A memorial service for Professor Emeritus Jacob Jerome Brody, known to friends and family as Jerry, will be held May 17 on the campus of The University of New Mexico.
Brody died on May 5, 2024, at the age of 95. He was at home surrounded by family with Jean, his beloved wife of 68 years, at his side. He is survived by Jean, children Jefferson Lindsey Brody, Jonathan Edward Brody, and Allison Janet Brody, five grandchildren, and three great-grandchildren. He was buried on May 7 near his home in San Pedro with a small graveside service for family and close friends. A public memorial service for Dr. Brody will be held on Friday, May 17, from 4-6 p.m. in the Anthropology Building, Room 163, on the UNM campus.
Brody had a distinguished history at UNM, both at the Maxwell Museum and in the Department of Art History, where he taught until 1989. He was the first director of the Maxwell Museum of Anthropology in its present form after it was renamed from the Museum of Anthropology and moved into its current building. He curated several major exhibitions, including some that toured nationwide.
Brody was born on April 24, 1929, to Aladar and Esther (née Kraiman) Brody in Brooklyn, N.Y. He was the youngest of four siblings (Rebeca, Bertha, and Soloman).
Brody moved to New Mexico in 1955 after serving during the Korean war: “If the Dodgers can move west, so can I!”
He always claimed that he chose Albuquerque based on UNM’s early start date and excellent ratio of female to male students. Sure enough, soon after classes began Brody met his wife, Jean, on a six week-long pithouse dig. Jean dazzled him with her fiery red hair and shovel skills. She, on the other hand, remembers to this day that he was no good with a shovel.
They were married in 1956. It was the beginning of a lifelong partnership and friendship that involved lots of laughter, adventure, travel, work, learning, and raising their family together. Brody was a devoted and affectionate husband, deeply in love with Jean until the very end. When visiting them in their retirement home you could usually find them on the couch holding hands, reading companionably or reminiscing.
Brody earned his Certification in Fine Arts from Cooper Union in 1950; his BA from UNM in 1956; his MA from UNM in 1964; and his Ph.D. from UNM in 1970.

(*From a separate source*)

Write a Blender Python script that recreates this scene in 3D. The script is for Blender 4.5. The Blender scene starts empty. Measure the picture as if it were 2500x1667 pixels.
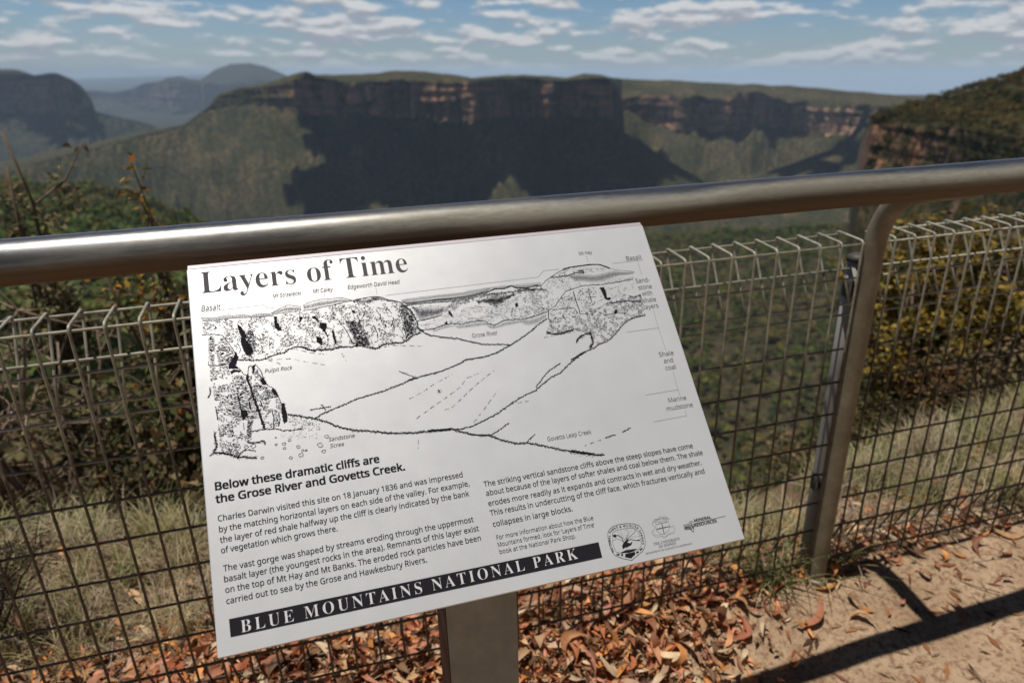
import bpy, math, random
import numpy as np
from mathutils import Vector, Matrix
SC = bpy.context.scene
R = math.radians
HAZE = 4.4e-5

# ---------------------------------------------------------------- camera
CAM = np.array((0.50147, -1.25660, 1.37044))
cam_data = bpy.data.cameras.new("camera"); cam = bpy.data.objects.new("camera", cam_data)
SC.collection.objects.link(cam); SC.camera = cam
cr = Vector((0.9627733, -0.26911521, -0.02538866)); cu = Vector((0.12568531, 0.36252518, 0.92346018)); cf = Vector((0.23931315, 0.89227378, -0.38285339))
cm = Matrix((cr, cu, -cf)).transposed().to_4x4(); cm.translation = Vector(CAM); cam.matrix_world = cm
cam_data.sensor_width = 36.0; cam_data.lens = 1697.85 / 2500 * 36
cam_data.clip_start = 0.02; cam_data.clip_end = 90000
cam_data.dof.use_dof = True; cam_data.dof.focus_distance = 0.95; cam_data.dof.aperture_fstop = 4.0; cam_data.dof.aperture_blades = 7

# ---------------------------------------------------------------- sun, sky, exposure
TO_SUN = Vector((-0.19, 0.003, 1.0)).normalized()
sun_l = bpy.data.lights.new("sun", 'SUN'); sun = bpy.data.objects.new("sun", sun_l); SC.collection.objects.link(sun)
sun_l.energy = 5.0; sun_l.angle = R(0.53); sun_l.color = (1.0, 0.945, 0.86)
sun.rotation_euler = TO_SUN.to_track_quat('Z', 'Y').to_euler(); sun.location = (0, 0, 30)
SC.view_settings.view_transform = 'Standard'; SC.view_settings.look = 'None'; SC.view_settings.exposure = -0.2; SC.view_settings.gamma = 1.0
SC.cycles.use_denoising = True
try: SC.cycles.denoiser = 'OPENIMAGEDENOISE'
except Exception: pass
SC.cycles.max_bounces = 6; SC.cycles.diffuse_bounces = 3; SC.cycles.glossy_bounces = 3; SC.cycles.volume_bounces = 1
SC.cycles.transparent_max_bounces = 8; SC.cycles.sample_clamp_indirect = 6.0
SC.cycles.pixel_filter_type = 'BLACKMAN_HARRIS'; SC.cycles.filter_width = 1.5

def node(nt, t, **kw):
    n = nt.nodes.new(t)
    for k, v in kw.items():
        if k.startswith('i_'): n.inputs[int(k[2:])].default_value = v
        elif k.startswith('I_'): n.inputs[k[2:].replace('_', ' ')].default_value = v
        else: setattr(n, k, v)
    return n
def lk(nt, a, b): nt.links.new(a, b)
def mth(nt, op, a, b=None, c=None, clamp=False):
    n = nt.nodes.new('ShaderNodeMath'); n.operation = op; n.use_clamp = clamp
    for i, v in enumerate((a, b, c)):
        if v is None: continue
        if isinstance(v, (int, float)): n.inputs[i].default_value = v
        else: nt.links.new(v, n.inputs[i])
    return n.outputs[0]
def mixc(nt, f, a, b, mode='MIX'):
    n = nt.nodes.new('ShaderNodeMix'); n.data_type = 'RGBA'; n.blend_type = mode
    for s, v in ((0, f), (6, a), (7, b)):
        if isinstance(v, (int, float)): n.inputs[s].default_value = v
        elif isinstance(v, tuple): n.inputs[s].default_value = (v + (1,))[:4]
        else: nt.links.new(v, n.inputs[s])
    return n.outputs[2]
def ramp(nt, x, *stops):
    n = nt.nodes.new('ShaderNodeValToRGB'); e = n.color_ramp.elements
    while len(e) < len(stops): e.new(0.5)
    for k, (p, c) in enumerate(stops):
        e[k].position = p; e[k].color = (c, c, c, 1) if isinstance(c, (int, float)) else (c + (1,))[:4]
    nt.links.new(x, n.inputs[0]); return n.outputs[0]
def mapr(nt, x, a, b, c=0.0, d=1.0, smooth=True):
    n = nt.nodes.new('ShaderNodeMapRange'); n.interpolation_type = 'SMOOTHSTEP' if smooth else 'LINEAR'
    nt.links.new(x, n.inputs[0])
    for i, v in enumerate((a, b, c, d)): n.inputs[1 + i].default_value = v
    return n.outputs[0]
def noise(nt, vec, scale, detail=4, rough=0.55, dist=0.0):
    n = nt.nodes.new('ShaderNodeTexNoise'); n.inputs['Scale'].default_value = scale; n.inputs['Detail'].default_value = detail
    n.inputs['Roughness'].default_value = rough; n.inputs['Distortion'].default_value = dist
    if vec is not None: nt.links.new(vec, n.inputs['Vector'])
    return n.outputs[0]

world = bpy.data.worlds.new("World"); SC.world = world; world.use_nodes = True
nt = world.node_tree; nt.nodes.clear()
tc = node(nt, 'ShaderNodeTexCoord'); # the lookout's fence climbs a little; the level of the sky is set by the far plain, about 1.6 degrees off the fence
pit = R(20.78); sky_up = cu * math.cos(pit) - cf * math.sin(pit); sky_fw = cf * math.cos(pit) + cu * math.sin(pit)
def axis_dot(v):
    n = nt.nodes.new('ShaderNodeVectorMath'); n.operation = 'DOT_PRODUCT'; nt.links.new(tc.outputs['Generated'], n.inputs[0]); n.inputs[1].default_value = v; return n.outputs['Value']
SX, SY, SZ = axis_dot(cr), axis_dot(sky_fw), axis_dot(sky_up)
zpos = mth(nt, 'MAXIMUM', SZ, 0.004)
cx = node(nt, 'ShaderNodeCombineXYZ'); lk(nt, SX, cx.inputs[0]); lk(nt, SY, cx.inputs[1]); lk(nt, zpos, cx.inputs[2])
sky = node(nt, 'ShaderNodeTexSky', sky_type='NISHITA', sun_disc=False, sun_elevation=math.asin(TO_SUN.z), sun_rotation=math.atan2(TO_SUN.x, TO_SUN.y), altitude=1000.0, air_density=1.0, dust_density=0.3, ozone_density=2.0)
lk(nt, cx.outputs[0], sky.inputs[0])
def cloud_density(dz):
    zc = mth(nt, 'ADD', zpos, 0.11 + dz)
    p = node(nt, 'ShaderNodeCombineXYZ'); lk(nt, mth(nt, 'MULTIPLY', mth(nt, 'DIVIDE', SX, zc), 1.9), p.inputs[0]); lk(nt, mth(nt, 'DIVIDE', SY, zc), p.inputs[1])
    big = noise(nt, p.outputs[0], 0.6, 2, 0.5); det = noise(nt, p.outputs[0], 1.5, 5, 0.55)
    q = node(nt, 'ShaderNodeCombineXYZ'); lk(nt, mth(nt, 'MULTIPLY', SX, 17.0), q.inputs[0]); lk(nt, mth(nt, 'MULTIPLY', mth(nt, 'ADD', SZ, dz), 62.0), q.inputs[1]); lk(nt, mth(nt, 'MULTIPLY', SY, 17.0), q.inputs[2])
    puff = noise(nt, q.outputs[0], 1.0, 6, 0.55)
    return mth(nt, 'ADD', mth(nt, 'ADD', mth(nt, 'MULTIPLY', big, 0.36), mth(nt, 'MULTIPLY', det, 0.14)), mth(nt, 'MULTIPLY', puff, 0.50))
d0 = cloud_density(0.0); d1 = cloud_density(0.007)
mask = mapr(nt, d0, 0.466, 0.545); mask = mth(nt, 'MULTIPLY', mth(nt, 'MULTIPLY', mask, mapr(nt, SZ, 0.002, 0.035, 0.22, 0.95)), mapr(nt, SZ, 0.14, 0.30, 1.0, 0.0))
lit = mapr(nt, mth(nt, 'SUBTRACT', d0, d1), -0.035, 0.05)
ccol = mixc(nt, lit, (0.40, 0.43, 0.49), (0.80, 0.80, 0.80))
bg1 = node(nt, 'ShaderNodeBackground'); bg1.inputs[1].default_value = 0.075
skyc = mixc(nt, mapr(nt, SZ, 0.0, 0.14, 0.25, 0.95), mixc(nt, 0.35, sky.outputs[0], (4.6, 5.4, 6.2)), mixc(nt, 1.0, sky.outputs[0], (0.68, 0.94, 1.2), 'MULTIPLY'))
zen = mapr(nt, SZ, 0.15, 0.6, 1.0, 0.30); vz = node(nt, 'ShaderNodeCombineXYZ'); [lk(nt, zen, vz.inputs[k]) for k in range(3)]
lk(nt, mixc(nt, 1.0, skyc, vz.outputs[0], 'MULTIPLY'), bg1.inputs[0])
bg2 = node(nt, 'ShaderNodeBackground'); lk(nt, ccol, bg2.inputs[0]); bg2.inputs[1].default_value = 1.0
ms = node(nt, 'ShaderNodeMixShader'); lk(nt, mask, ms.inputs[0]); lk(nt, bg1.outputs[0], ms.inputs[1]); lk(nt, bg2.outputs[0], ms.inputs[2])
wo = node(nt, 'ShaderNodeOutputWorld'); lk(nt, ms.outputs[0], wo.inputs[0])

# ---------------------------------------------------------------- helpers
rng = np.random.default_rng(7)
def hash3(i, j, k):
    h = (i.astype(np.int64) * 374761393 + j.astype(np.int64) * 668265263 + k.astype(np.int64) * 2147483647 + 1013904223) & 0xFFFFFFFF
    h = ((h ^ (h >> 13)) * 1274126177) & 0xFFFFFFFF; h = ((h ^ (h >> 16)) * 2246822519) & 0xFFFFFFFF
    return ((h ^ (h >> 15)) & 0xFFFF) / 65535.0 * 2 - 1
def vnoise(x, y, z=0.0):
    x, y, z = np.broadcast_arrays(np.asarray(x, float), np.asarray(y, float), np.asarray(z, float))
    xi, yi, zi = np.floor(x), np.floor(y), np.floor(z); fx, fy, fz = x - xi, y - yi, z - zi
    sx_, sy_, sz_ = [f * f * (3 - 2 * f) for f in (fx, fy, fz)]; xi, yi, zi = xi.astype(np.int64), yi.astype(np.int64), zi.astype(np.int64)
    r = 0
    for a in (0, 1):
        for b in (0, 1):
            for c in (0, 1):
                r = r + hash3(xi + a, yi + b, zi + c) * (sx_ if a else 1 - sx_) * (sy_ if b else 1 - sy_) * (sz_ if c else 1 - sz_)
    return r
def fbm(x, y, z=0.0, oct=4, gain=0.5):
    s = 0; a = 1.0; f = 1.0
    for o in range(oct): s = s + a * vnoise(np.asarray(x) * f + o * 17.3, np.asarray(y) * f + o * 9.1, np.asarray(z) * f + o * 5.7); a *= gain; f *= 2.03
    return s
def mesh_np(name, V, F, mat=None, smooth=True, col=None, attr=None):
    """V (n,3); F (m,k) array or a list of such arrays; col (n,3) per vertex colour"""
    me = bpy.data.meshes.new(name); V = np.asarray(V, dtype=np.float32); Fs = F if isinstance(F, list) else [F]; Fs = [np.asarray(f, dtype=np.int32) for f in Fs if len(f)]
    me.vertices.add(len(V)); me.vertices.foreach_set('co', V.ravel())
    nl = sum(f.size for f in Fs); npg = sum(len(f) for f in Fs)
    me.loops.add(nl); me.loops.foreach_set('vertex_index', np.concatenate([f.ravel() for f in Fs]))
    tot = np.concatenate([np.full(len(f), f.shape[1], np.int32) for f in Fs]); st = np.concatenate([[0], np.cumsum(tot)[:-1]]).astype(np.int32)
    me.polygons.add(npg); me.polygons.foreach_set('loop_start', st); me.polygons.foreach_set('loop_total', tot)
    me.polygons.foreach_set('use_smooth', np.full(npg, smooth, dtype=bool))
    if col is not None:
        ca = me.color_attributes.new('col', 'FLOAT_COLOR', 'POINT'); c4 = np.ones((len(V), 4), np.float32); c4[:, :3] = col; ca.data.foreach_set('color', c4.ravel())
    for k, v in (attr or {}).items():
        a = me.attributes.new(k, 'FLOAT', 'POINT'); a.data.foreach_set('value', np.asarray(v, np.float32))
    me.update(calc_edges=True); me.validate()
    if mat: me.materials.append(mat)
    return me
def link(name, me, parent=None, off=None):
    if off is not None: me.transform(Matrix.Translation(-Vector(off)))
    o = bpy.data.objects.new(name, me); SC.collection.objects.link(o)
    if parent: o.parent = parent
    return o
def tag(o, label=None, cat=None, group=None, kind=None):
    for k, v in (('label', label), ('category', cat), ('group', group), ('kind', kind)):
        if v: o[k] = v
    return o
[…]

Brody was professor of Anthropology, then of Art History, at UNM from 1965-1989; and Professor Emeritus since 1989. A life-changing role for him was the opportunity to serve as curator, then director of the Maxwell Museum of Anthropology at UNM from 1962-1985. He was a member of the Advisory Board of the Ghost Ranch Museum and the New Mexico Museum of Natural History from 1981-1984; the Wheelwright Museum of the American Indian from 1989-1992; and the Zuni Pueblo Museum from 1992 onward. He and his wife Jean taught with the New Mexico Museum of Natural History’s Southwest Institute for many years. He also served as a periodic research curator at the Maxwell Museum, School of American Research, and the Laboratory of Anthropology.
Brody authored 16 books, many of which were foundational in the art history world, including Indian Painters and White Patrons, Mimbres Painted Pottery, and others.
A respected scholar and sought-after lecturer, Brody was a pioneer in his field, especially in taking what was thought of as “primitive” at the time and considering it as art. He explored Mimbres pottery and other southwest Indigenous art forms from the perspective of an art historian and anthropologist, often co-creating knowledge systems with contemporary Pueblos. He was an early advocate for the repatriation and sovereignty of Indigenous artifacts and knowledge systems. Above all, Brody loved art and was a museum guy through and through, deeply appreciating the way museum exhibits can tell a story.
Working together with Jean and others, Brody helped create rock art classification systems and documented rock art sites throughout the SW. Anyone who had the experience of going with them on rock art recording missions knows how incredible it was to watch Brody and Jean working together. They were both passionate about rock art and its scholarship.
Brody traveled extensively and adventurously, including an epic family camping trip through Europe, bike-packing tours of France and England, and many trips to Mexico. More than anything, he and Jean spent lots of time hiking around New Mexico documenting rock art (as Jean puts it, “We sure covered a lot of New Mexico”). Brody found constant wonder in New Mexico’s skies. He once commented to his son, Jeff, on an overcast day: “There are a million colors of gray up there.”
Brody was a talented storyteller, pun-maker, and purveyor of Little Willy jokes. There was nothing more satisfying than telling Grandpa a good (or bad) joke that elicited his delighted bark of laughter.
"He was a wonderful man, a great, level-headed, cheerful, supportive colleague and a towering figure, despite his short stature, in Mimbres and Southwestern ceramic studies,” said Lawrence Straus, the Emeritus Leslie Spier Distinguished Professor of Anthropology at UNM. “They don’t make them like Jerry anymore. UNM and Southwestern archeology owe him a big debt for his many, long-term contributions and ceramic analysis worldwide is now missing a very significant contributor."